Avrupa Merkez Bankası (ECB) Başkanı Christine Lagarde, Avrupa Birliği’nin karşı karşıya olduğu uluslararası ticaret engellerini aşmanın yolunun, Birliğin kendi iç piyasasındaki ticaret kısıtlamalarını hafifletmekten geçtiğini ifade etti.
Lagarde, AB’nin ihracata dayalı ekonomik yapısının, ABD Başkanı Trump döneminde başlayan gümrük vergileri gibi adımlardan Çin’in kritik elementler üzerindeki hakimiyetine kadar uzanan küresel korumacı eğilimler nedeniyle zorlandığına dikkat çekti.

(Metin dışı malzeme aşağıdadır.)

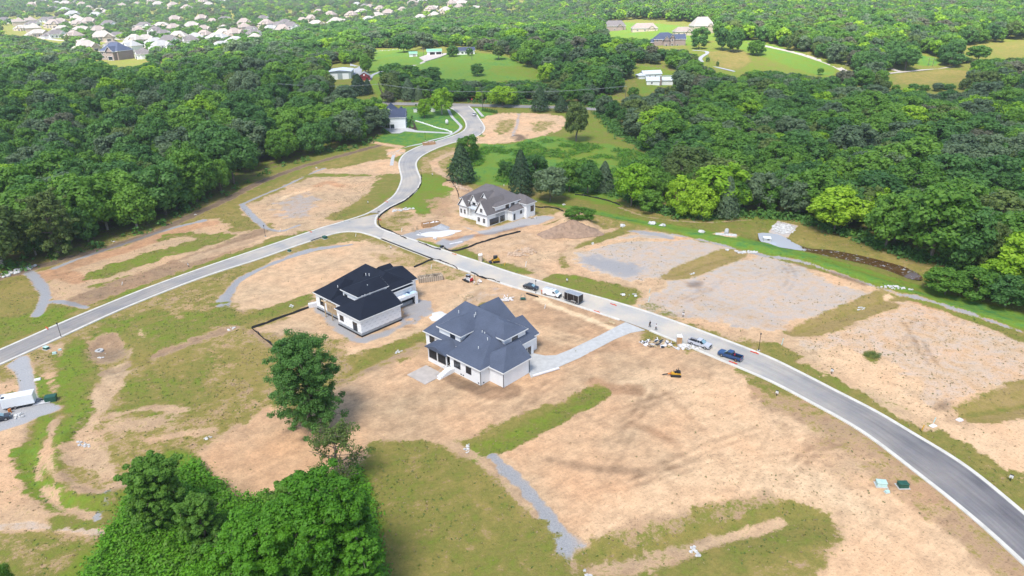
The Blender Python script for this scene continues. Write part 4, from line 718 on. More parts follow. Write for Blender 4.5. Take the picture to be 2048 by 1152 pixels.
LT = [  # hand-placed trees: base x, base y, top y, width, leaf, label, kind
 (924,364,288,64,'leaf_cedar','broad dark evergreen between the lush meadow and the upper street','cedar'),
 (938,322,262,46,'leaf_mid','round mid green tree rising behind the broad dark evergreen near the street','round'),
 (1153,283,198,46,'leaf_olive','tall thin olive green tree on the edge of the dirt pad before the country road','round'),
 (1042,392,300,56,'leaf_cedar','dark cedar directly behind the right end of the grey-roofed white house','cedar'),
 (1012,352,318,34,'leaf_deep','low deep green tree at the left of the cedars behind the grey-roofed house','round'),
 (1072,372,300,62,'leaf_deep','deep green tree behind the silvery tree beyond the grey-roofed house','round'),
 (1100,402,330,70,'leaf_blue','silvery blue-green tree beyond the gravel yard of the grey-roofed house','round'),
 (1138,384,312,56,'leaf_mid','mid green tree between the silvery tree and the mown corner','round'),
 (1175,388,318,52,'leaf_deep','deep green bushy tree over the mown corner behind the berm','round'),
 (1208,384,322,46,'leaf_blue','blue-green conical tree left of the lime green pair','cedar'),
 (1262,412,322,74,'leaf_lime','lime green leafy tree, left one of the two by the stone-lined ditch','round'),
 (1300,424,374,54,'leaf_mid','low bushy tree with yellow-green tips between the two lime green trees','round'),
 (1362,430,345,70,'leaf_lime','big lime green crown standing left of the pale-trunked tree','round'),
 (1402,437,362,62,'leaf_lime','lime green tree with a pale bare trunk at the wood edge','round'),
 (1452,436,352,52,'leaf_blue','pointed grey-green tree right of the pale-trunked lime tree','cedar'),
 (1668,462,372,112,'leaf_lime','wide yellow-topped tree above the left end of the pond','round'),
 (1590,432,358,60,'leaf_blue','pale grey-green tree left of the wide yellow-topped tree','round'),
 (1770,496,378,92,'leaf_mid','mid green tree over the middle of the pond bank','round'),
 (1862,520,360,150,'leaf_mid','very wide domed green tree over the right part of the pond bank','round'),
 (1925,536,395,110,'leaf_deep','deep green tree behind the right end of the pond field','round'),
 (1980,548,432,60,'leaf_olive','open olive tree between the domed tree and the big lime tree','round'),
 (2035,585,468,112,'leaf_lime','big bright lime green tree at the right edge of the photo','round'),
 (1990,590,512,84,'leaf_lime','lime green tree left of the biggest lime tree at the right edge','round'),
 (1890,588,534,86,'leaf_mid','low spreading bush nearest the end of the pond','round'),
 (1950,598,528,90,'leaf_mid','dense rounded bush between the pond end and the right edge','round'),
 (2010,612,545,86,'leaf_deep','dense dark bush under the big lime tree','round'),
 (2075,625,520,90,'leaf_mid','mid green bush cut by the right edge of the photo','round'),
 (1005,212,164,56,'leaf_lime','round lime green tree by the country road right of the entrance','round'),
 (884,229,172,46,'leaf_lime','yellow-green tree with double grey trunk on the front lawn','round'),
 (849,236,190,28,'leaf_lime','slim young lime tree in the middle of the front lawn','round'),
 (1080,222,172,42,'leaf_cedar','dark conical cedar at the country road, left of two','cedar'),
 (1122,223,190,34,'leaf_cedar','smaller dark cedar at the country road, right of two','cedar'),
 (1138,208,166,36,'leaf_mid','upright mid green tree behind the smaller roadside cedar','round'),
 (906,113,88,26,'leaf_deep','round dark tree standing in front of the blue-roofed farmhouse','round'),
 (997,119,88,27,'leaf_olive','brownish magnolia alone at the top of the farm field','round'),
 (940,112,92,14,'leaf_deep','narrow dark shrub tree at the right end of the farmhouse','round'),
 (955,152,124,28,'leaf_deep','lone dark tree leaning out of the belt into the farm field','round'),
 (731,146,106,26,'leaf_mid','tall oval tree right of the metal barn','round'),
 (718,190,148,44,'leaf_cedar','wide dark spruce right of the red barn','cedar'),
 (737,188,156,22,'leaf_cedar','narrow dark spruce beside the farm drive','cedar'),
 (790,196,146,46,'leaf_olive','pale olive cedar left of the belt by the country road','cedar'),
 (818,200,156,36,'leaf_blue','silvery cedar left of the yellow-green lawn tree','cedar'),
 (838,200,170,22,'leaf_blue','small spruce by the country road behind the white house','cedar'),
 (776,205,180,26,'leaf_grey','greyish bush behind the roof of the white house by the wood','round'),
 (850,186,150,40,'leaf_mid','mid green tree at the front of the roadside belt by the drive','round'),
 (790,155,122,44,'leaf_deep','big deep green tree left of the farm drive bend','round'), (820,160,124,44,'leaf_deep','deep green tree right of the farm drive bend','round'), (862,172,132,44,'leaf_deep','dark tree between the farm drive and the roadside belt','round'),
 (808,104,62,44,'leaf_deep','dark tall tree behind the small green-roofed shed, left of two','round'), (846,98,58,40,'leaf_blue','dark tall tree between the green-roofed shed and garage','round'),
 (1400,84,48,40,'leaf_deep','broad dark oak between the tan houses and the brick house','round'), (1397,98,70,30,'leaf_deep','small dark tree on the drive of the dark-roofed brick house','round'),
 (1443,100,50,34,'leaf_deep','dark oak on the bright lawn, left of the three in a row','round'), (1465,104,54,34,'leaf_deep','dark oak on the bright lawn, middle of the three in a row','round'), (1511,110,76,36,'leaf_mid','spreading tree on the bright lawn beside the hilltop road','round'),
 (1415,124,113,8,'leaf_deep','tiny young tree in the drive loop, upper of two','round'), (1435,132,122,7,'leaf_deep','tiny young tree in the drive loop, lower of two','round'),
 (1640,150,134,14,'leaf_mid','small pale tree at the end of the hilltop lawn','round'), (1715,140,112,30,'leaf_deep','dark tree beside the pole at the hilltop road','round'), (1810,140,92,50,'leaf_deep','broad dark clump of oak in front of the yellow field','round'),
 (1765,140,118,28,'leaf_mid','bushy tree beside the parked things on the hilltop road','round'), (1900,132,100,46,'leaf_deep','tree over the end of the hilltop road','round'), (1955,125,88,44,'leaf_mid','mid green tree before the far hay field','round'),
]
for (bx, by, ty, wp, mt, lb, kd) in LT: px_tree(bx, by, ty, wp, mt, lb, kd, pale=('pale' in lb or 'grey trunk' in lb), name='cedar_tree' if kd == 'cedar' else 'tree')
FG = [(440,1280,1110,120,'leaf_fresh','green tree cut by the bottom edge, leftmost of the bright ones'),(18,1195,1125,40,'leaf_mid','dark tree in the bottom left corner')]
HB = crown_mesh('thicket_crown', 77, 16000, .29, lobes=44, kind='tall'); HB2 = crown_mesh('thicket_crown_b', 78, 16000, .28, lobes=60)
for i, (bx, by, ty, wp, mt, lb) in enumerate(FG):
    q = GP(bx, min(by, 1290)); H = height_at(bx, by, ty); dep = P(np.array(q))[2]; add_tree(q.x, q.y, q.z - .3, wp * dep / FPX / 2, H, mt, 900 + i, lb, crown=(HB, HB2)[i % 2]); PLACED.append((q.x, q.y, 5))

def limb_tree(name, px, py, ty, wpx, mat, label, seed, nl=24, leaves=260, lsize=.34, lean=0, bare=0.0):
    """open-grown tree: visible trunk and limbs with leaf clusters round the twigs"""
    p = GP(px, py); H = height_at(px, py, ty); W = wpx * P(np.array(p))[2] / FPX / 2; rd = random.Random(seed); rg = np.random.default_rng(seed)
    t = thing(name, label, 'tree', p - Vector((0, 0, .2))); mb = MB(); C, Nn, S = [], [], []
    sp_ = [Vector((0, 0, -.2))] + [Vector((rd.uniform(-.3, .3) + lean * k, rd.uniform(-.3, .3), H * .85 * k / 6)) for k in range(1, 7)]
    tr = max(.25, H / 42); mb.path(sp_, [tr, tr * .85, tr * .72, tr * .58, tr * .42, tr * .28, tr * .1], 9)
    def cl(c, r, n):
        d = rg.normal(size=(n, 3)); d /= np.linalg.norm(d, axis=1)[:, None]; C.append(np.array(c) + d * r * (rg.random((n, 1)) ** .45) * np.array([1, 1, .7])); Nn.append(d + np.array([0, 0, .7]) + rg.normal(size=(n, 3)) * .5); S.append(lsize * rg.uniform(.6, 1.3, n))
    for k in range(nl):
        f = .13 + .83 * (k + .5) / nl; q = sp_[0].lerp(sp_[-1], f) ; i = min(5, int(f * 6)); q = sp_[i].lerp(sp_[i + 1], f * 6 - i) if i < 6 else q
        a = k * 2.399963 + rd.uniform(-.35, .35); env = math.sin(math.pi * min(1, (f * .80 + .17))) ** .6; L = W * env * rd.uniform(.75, 1.08); up = (.15 + .75 * f) * L * .75
        d = Vector((math.cos(a), math.sin(a), 0)); m1 = q + d * L * .45 + Vector((0, 0, up * .4)); m2 = q + d * L * .85 + Vector((rd.uniform(-.4, .4), rd.uniform(-.4, .4), up * .9)); r0 = tr * (.45 - .28 * f); mb.path([q, m1, m2], [r0, r0 * .6, .04], 6)
        if rd.random() < bare: continue
        for (c, r) in ((m2, 1.0), (m1.lerp(m2, .45), .9), (m1, .55)):
            cl(c, W * .22 * r * rd.uniform(.8, 1.2), int(leaves * r))
            for j in range(3):
                off = Vector((rd.gauss(0, 1), rd.gauss(0, 1), rd.gauss(0, .6))) * W * .20; mb.path([c, c + off], [.05, .02], 4); cl(c + off, W * .13 * rd.uniform(.7, 1.2), int(leaves * .55 * r))
    cl(sp_[-1], W * .22, leaves)
    C, Nn, S = np.vstack(C), np.vstack(Nn), np.concatenate(S); C[:, 2] = np.maximum(C[:, 2], .5); V, F = leaf_quads(C, Nn, S, rg); o = bpy.data.objects.new('crown', np_mesh('crown', V, F, mat)); col.objects.link(o); o.parent = t
    mb.build('trunk', 'bark', t); return t
limb_tree('oak_tree', 622, 858, 655, 138, 'leaf_deep', 'big lone leafy tree standing on the dirt in front of the slate-roofed house', 5, nl=44, leaves=300, lsize=.24)
limb_tree('young_tree', 680, 968, 838, 120, 'leaf_olive', 'thin half-bare tree just above the bright thicket at the lower left', 9, nl=26, leaves=48, lsize=.26, bare=.3)
limb_tree('bare_limbed_tree', 368, 412, 318, 74, 'leaf_mid', 'edge tree with a bare branching limb at the front of the left wood', 21, nl=20, leaves=150, lsize=.5)
limb_tree('bare_limbed_tree', 116, 512, 372, 92, 'leaf_olive', 'tall open tree with a forked pale trunk at the front left of the wood', 23, nl=22, leaves=150, lsize=.5)

limb_tree('tree', 330, 1050, 905, 108, 'leaf_mid', 'deep green tree nearest the dirt at the lower left, with gaps in its crown', 31, nl=34, leaves=330, lsize=.30)
limb_tree('tree', 664, 1200, 940, 190, 'leaf_fresh', 'big bright green tree at the bottom centre-left', 32, nl=54, leaves=520, lsize=.30)
limb_tree('tree', 560, 1235, 1008, 180, 'leaf_fresh', 'bright green tree at the bottom edge, left of the big one', 33, nl=46, leaves=460, lsize=.30)
limb_tree('tree', 588, 1085, 945, 88, 'leaf_mid', 'smaller dark-topped tree behind the big bright one at the bottom', 34, nl=24, leaves=260, lsize=.28)
limb_tree('tree', 735, 1235, 1030, 76, 'leaf_fresh', 'narrow tree beside the bottom of the weedy field', 35, nl=26, leaves=260, lsize=.28)
limb_tree('tree', 412, 1090, 985, 90, 'leaf_mid', 'small rounded thicket tree right of the lower-left tree', 36, nl=22, leaves=240, lsize=.28)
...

ECB Başkanı, AB’nin kendi içindeki mal ve hizmet ticaretini kolaylaştırarak ekonomik büyümesini önemli ölçüde destekleyebileceğinin altını çizdi.
Hollanda örneği üzerinden bir analiz sunan Lagarde, “Eğer tüm AB üyesi ülkeler, iç piyasadaki engelleri Hollanda’nın seviyesine indirseydi, malların serbest dolaşımında yaklaşık yüzde 8, hizmetlerde ise yüzde 9’luk bir maliyet düşüşü sağlanabilirdi” açıklamasını yaptı.
Lagarde, bu potansiyel kazancın sadece dörtte birinin bile hayata geçirilmesinin, ABD tarifelerinin AB büyümesi üzerindeki olumsuz etkisini tamamen telafi etmeye yeteceğini sözlerine ekledi.
Bu iç serbestleşmeyi sağlamak amacıyla Lagarde, katma değer vergilerinin AB çapında uyumlaştırılması, ortak bir şirketler hukukunun oluşturulması ve gönüllü bir yapısal reform çerçevesi olan “28. rejim” fikri de dahil olmak üzere geniş kapsamlı reformlar önerdi.
Para politikasına ilişkin açıklamasında ise Lagarde, ECB’nin 2024-25 döneminde gerçekleştirdiği agresif faiz indirimlerinin ardından, fiyat istikrarını koruma görevlerine devam edeceklerini belirtti.
Almanya’nın mali harcamalarla ekonomiyi destekleme çabalarını övgüyle karşılayan Lagarde, “Enflasyonun hedefimizde kalmasını sağlamak adına para politikamızı gerektiğinde ayarlamaya devam edeceğiz” ifadelerini kullandı.